Дебаты о вызовах идентичности охватили большинство стран современного мира. Они превратились, по выражению американского политолога С. Хантингтона, в неотъемлемую черту нашего времени. Мало, где еще люди не задаются вопросом, что у них общего с согражданами и чем они отличаются от прочих, пересматривают свои позиции, меняют точки зрения. Кто мы такие? К какому сообществу мы принадлежим?2 Необходимость осмысления социально-политических изменений во всем их многообразии и поиска новых ресурсов развития общества, адекватных историческим вызовам, мотивирует политическую науку все чаще обращаться к категории идентичности. Однако, как подчеркивают ряд современных авторов, вопрос о соотношении индивидуальной и коллективной идентичности будет постоянно оставаться наиболее сложным, а значит, при разрешении этой дилеммы потенциал идентичности как категории политического анализа сохранит свою особенную востребованность.

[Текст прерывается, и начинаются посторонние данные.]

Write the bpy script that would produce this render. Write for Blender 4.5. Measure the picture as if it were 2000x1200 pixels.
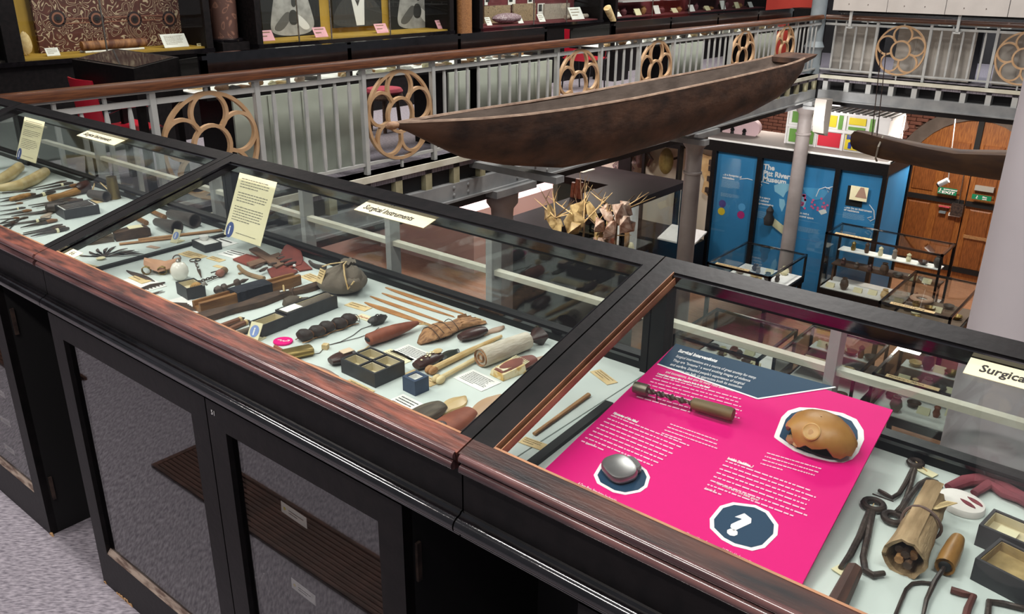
import bpy, math, random
from mathutils import Vector, Matrix
random.seed(7)
SC = bpy.context.scene
COL = SC.collection
for o in list(bpy.data.objects): bpy.data.objects.remove(o)

# ---------------------------------------------------------------- camera
CR = Vector((0.77126507, 0.63644622, 0.00929462))    # right
CD = Vector((0.24437086, -0.28258963, -0.9275915))   # down
CF = Vector((-0.58773554, 0.71769026, -0.37348042))  # forward
CAMP = Vector((0, 0, 1.68)); FPX = 1666.676
cd = bpy.data.cameras.new('camera'); cam = bpy.data.objects.new('camera', cd); COL.objects.link(cam)
cd.sensor_width = 36.0; cd.lens = FPX / 2000 * 36; cd.clip_start = 0.02; cd.clip_end = 100
m3 = Matrix((CR, -CD, -CF)).transposed()
cam.matrix_world = Matrix.Translation(CAMP) @ m3.to_4x4()
SC.camera = cam

# ---------------------------------------------------------------- light and exposure
w = bpy.data.worlds.new('hall_air'); SC.world = w; w.use_nodes = True
bg = w.node_tree.nodes['Background']; bg.inputs[0].default_value = (0.86, 0.90, 1.0, 1); bg.inputs[1].default_value = 0.11
def area(loc, size, power, col=(1, .93, .84), aim=(0, 0, -1), sy=None, spread=180):
    l = bpy.data.lights.new('ceiling_or_fill_light', 'AREA'); l.energy = power; l.color = col
    l.shape = 'RECTANGLE'; l.size = size; l.size_y = sy or size; l.spread = math.radians(spread)
    o = bpy.data.objects.new('ceiling_or_fill_light', l); COL.objects.link(o); o.location = loc
    o.rotation_euler = Vector(aim).to_track_quat('-Z', 'Y').to_euler(); return o
# fluorescent strips and spot tracks under the gallery above our aisle
for x in (-3.4, -1.6, 0.2):
    area((x, 0.7, 3.3), 1.1, 25, (1, .96, .91), (0, .12, -1), .12)
for x in (-3.6, -1.2):
    area((x, -0.7, 3.2), 1.5, 40, (1, .93, .88), (0, .3, -1), .15)
# left gallery lamps
for y in (3.9, 6.8, 9.8, 13.0):
    area((-7.0, y, 3.1), 0.3, 46, (1, .92, .82), (-.25, 0, -1), 1.4)
# court lamps high above, and lamps under the galleries on the ground floor
for x, y in ((-3.2, 6.4), (-3.2, 9.4), (-3.0, 12.6)):
    area((x, y, 6.0), 1.2, 210, (1, .96, .92))
area((-3.5, 16.6, 3.0), 2.6, 70, (.92, .96, 1), (0, 0, -1), .4)
for x, y, p in ((-8.4, 8.0, 50), (-8.9, 13.0, 40), (-3.6, 16.6, 75), (-7.0, 16.8, 26)):
    area((x, y, -0.55), 0.5, p, (1, .9, .8), (0, 0, -1), .5)
for x in (-6.9, -5.2):  # added fill lights to brighten the blue panels and the bays beside them
    area((x, 13.6, -0.55), 0.25, 20, (1, .97, .94), (0, .62, -.8), .25)
SC.view_settings.view_transform = 'Standard'; SC.view_settings.look = 'None'
SC.view_settings.exposure = 0.45; SC.view_settings.gamma = 1.0; SC.view_settings.use_curve_mapping = False

# ---------------------------------------------------------------- sight lines -> places in the hall
def ray(u, v): return (CR * ((u - 1000) / FPX) + CD * ((v - 600) / FPX) + CF)
def hz(u, v, z): d = ray(u, v); return CAMP + d * ((z - CAMP.z) / d.z)
def hy(u, v, y): d = ray(u, v); return CAMP + d * (y / d.y)
def hx(u, v, x): d = ray(u, v); return CAMP + d * (x / d.x)
def hp(u, v, p, n): d = ray(u, v); return CAMP + d * ((Vector(p) - CAMP).dot(n) / d.dot(n))

# ---------------------------------------------------------------- materials
MATS = {}
def srgb(h):
    if isinstance(h, str):
        h = h.lstrip('#'); c = [int(h[i:i + 2], 16) / 255 for i in (0, 2, 4)]
    else: c = h
    return tuple((x / 12.92 if x <= .04045 else ((x + .055) / 1.055) ** 2.4) for x in c) + (1,)
def mat(name, col, rough=.6, metal=0, col2=None, scale=8, bump=0, bscale=None, contrast=.5, stretch=None, spec=.5, emit=0, detail=4, coat=0, rot=0):
    if name in MATS: return MATS[name]
    m = bpy.data.materials.new(name); m.use_nodes = True; nt = m.node_tree; N = nt.nodes; L = nt.links
    b = N['Principled BSDF']; c1 = srgb(col)
    b.inputs['Base Color'].default_value = c1; b.inputs['Roughness'].default_value = rough
    b.inputs['Metallic'].default_value = metal; b.inputs['Specular IOR Level'].default_value = spec
    if coat: b.inputs['Coat Weight'].default_value = coat; b.inputs['Coat Roughness'].default_value = .08
    if col2 or bump:
        tc = N.new('ShaderNodeTexCoord'); mp = N.new('ShaderNodeMapping'); L.new(tc.outputs['Object'], mp.inputs[0])
        if stretch: mp.inputs['Scale'].default_value = stretch
        if rot:
            vr = N.new('ShaderNodeVectorRotate'); vr.rotation_type = 'Z_AXIS'; vr.inputs['Angle'].default_value = rot; L.new(tc.outputs['Object'], vr.inputs['Vector']); L.new(vr.outputs[0], mp.inputs[0])
    if col2:
        n = N.new('ShaderNodeTexNoise'); n.inputs['Scale'].default_value = scale; n.inputs['Detail'].default_value = detail; L.new(mp.outputs[0], n.inputs[0])
        r = N.new('ShaderNodeValToRGB'); k = .5 * (1 - contrast) * .5
        r.color_ramp.elements[0].position = .5 - max(.02, k); r.color_ramp.elements[1].position = .5 + max(.02, k)
        r.color_ramp.elements[0].color = c1; r.color_ramp.elements[1].color = srgb(col2)
        L.new(n.outputs[0], r.inputs[0]); L.new(r.outputs[0], b.inputs['Base Color'])
    if bump:
        n2 = N.new('ShaderNodeTexNoise'); n2.inputs['Scale'].default_value = bscale or scale; n2.inputs['Detail'].default_value = 5; L.new(mp.outputs[0], n2.inputs[0])
        bp = N.new('ShaderNodeBump'); bp.inputs['Strength'].default_value = bump; bp.inputs['Distance'].default_value = .01
        L.new(n2.outputs[0], bp.inputs['Height']); L.new(bp.outputs[0], b.inputs['Normal'])
    if emit:
        b.inputs['Emission Color'].default_value = c1; b.inputs['Emission Strength'].default_value = emit
    MATS[name] = m; return m
def glassmat(name='clear_glass', tint=(1, 1, 1, 1), refl=1.0):
    m = bpy.data.materials.new(name); m.use_nodes = True; nt = m.node_tree; nt.nodes.clear(); N = nt.nodes; L = nt.links
    out = N.new('ShaderNodeOutputMaterial'); mx = N.new('ShaderNodeMixShader'); t = N.new('ShaderNodeBsdfTransparent'); g = N.new('ShaderNodeBsdfGlossy')
    t.inputs[0].default_value = tint; g.inputs['Roughness'].default_value = .015
    lw = N.new('ShaderNodeLayerWeight'); lw.inputs[0].default_value = .5
    pw = N.new('ShaderNodeMath'); pw.operation = 'POWER'; pw.inputs[1].default_value = 5; L.new(lw.outputs['Facing'], pw.inputs[0])
    mul = N.new('ShaderNodeMath'); mul.operation = 'MULTIPLY_ADD'; mul.inputs[1].default_value = .96 * min(refl, 1); mul.inputs[2].default_value = .04 * refl; L.new(pw.outputs[0], mul.inputs[0])
    L.new(mul.outputs[0], mx.inputs[0]); L.new(t.outputs[0], mx.inputs[1]); L.new(g.outputs[0], mx.inputs[2]); L.new(mx.outputs[0], out.inputs[0])
    MATS[name] = m; return m
GLASS = glassmat('clear_glass', (.93, .95, .94, 1), 1.0)
GLASSB = glassmat('old_plate_glass', (.87, .89, .88, 1), 1.25)

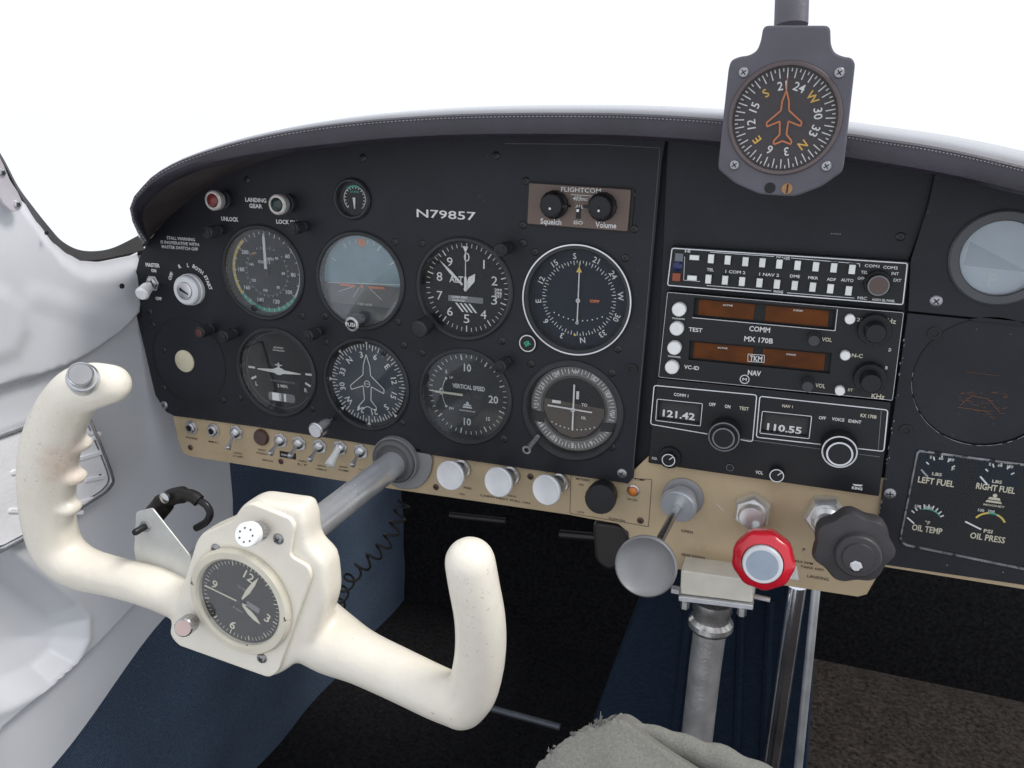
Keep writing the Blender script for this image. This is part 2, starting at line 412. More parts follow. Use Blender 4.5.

В современном обществе формирование коллективных идентичностей происходит под влиянием целого ряда факторов. Они определяются деятельностью государства и политической элиты, сознательно проводимой политики идентичности, а также в результате стихийных изменений в массовом сознании под влиянием социально-экономических и социокультурных деформаций, способных рефлексивно активизировать такие «традиционные» формы коллективной самоидентификации, как религиозная, национальная и цивилизационная. Поэтому, согласно А.Х. Тлеужу, конструирование коллективной идентичности следует рассматривать и как результат смыслотворческой, идеологической и пропагандистской деятельности элит, и как стихийный процесс изменений стереотипов массового сознания под влиянием меняющихся исторических обстоятельств3. В этом отношении коллективная идентичность тесно связана с политической идентичностью и формируется в непосредственном взаимодействии с ней.
Еще одним важным методологическим указанием, на который мы хотим обратить внимание, приступая к предмету настоящей статьи, является следование коммуникативному подходу при рассмотрении коллективных идентичностей. Признание их коммуникативными конструктами, дискурсивными фактами требует при анализе коллективных идентичностей эмпирически правильной интерпретации и корректной операционализации свойств их универсальности. Как предупреждает Г.Я. Миненков, ошибочная интерпретация может привести к возникновению опасности манипулирования коллективами, игнорированию различий между индивидами и, как следствие, к их насильственной гомогенизации. Следуя его замечанию, «к коллективной идентичности нужно идти не “сверху”, так сказать, отталкиваясь от некоторых “идеальных сущностей”, а “снизу”, от реальных коллективных действий, в контексте которых происходит самоопределение индивидуальных самостей, конструирующих те или иные коллективные идентификации»4.
Приложимость этого подхода, на наш взгляд, в равной мере оправдана как в вопросе исследования идентичности больших социокультурных сообществ, так и на уровне изучения идентичности элит, понятийно оформленной основателями ростовской научной элитологической школы А.В. Понеделковым и A.M. Старостиным как сознание принадлежности к элитному слою и сопутствующее этому чувство избранности и ответственности за принимаемые решения и реализуемую миссию на уровне общенациональных (как региональных, местных, в зависимости от уровня элиты) масштабов5.
Когда в 2010 г. политологи А. Верховский и Э. Паин в совместной работе в сборнике статей российских и немецких ученых, обсуждавших идеологию «особого пути» России как инструмента модернизации страны, выдвинули тезис о том, что «политическая элита России находится на распутье»6, видимо, у них были серьезные основания для такого вывода. Но имелось ли их тогда больше, чем теперь? Российский политический истеблишмент, который на экваторе легистратуры Президента РФ Д.А. Медведева, представлял собой не единую монолитную группу, а конгломерат довольно разных чиновничьих кланов, предлагающих де-факто разные программы цивилизационного национализма, должен был определиться, какую из возможных версий использовать в России. Стратегия русского этнонационализма воспринималась властями заведомо неприемлемой, так как неизбежно провоцировала бы подъем этнонационализмов меньшинств и всплеск нежелательных конфликтов. С другой стороны, национализм является чрезвычайно привлекательным как эффективный способ мобилизации масс, столь необходимой в условиях атомизации российского общества. Нечто срединное, модель конструирования цивилизации по принципу «все-таки не русской, а российской или православной – в зависимости от требуемого масштаба», по наблюдениям политологов, притягивала к себе многих, в том числе и значительную часть высокопоставленных чиновников. Так или иначе, но политическая элита склонялась к так называемой концепции культурного этно-национализма, разработанной в 1999–2000 гг. Русской православной церковью.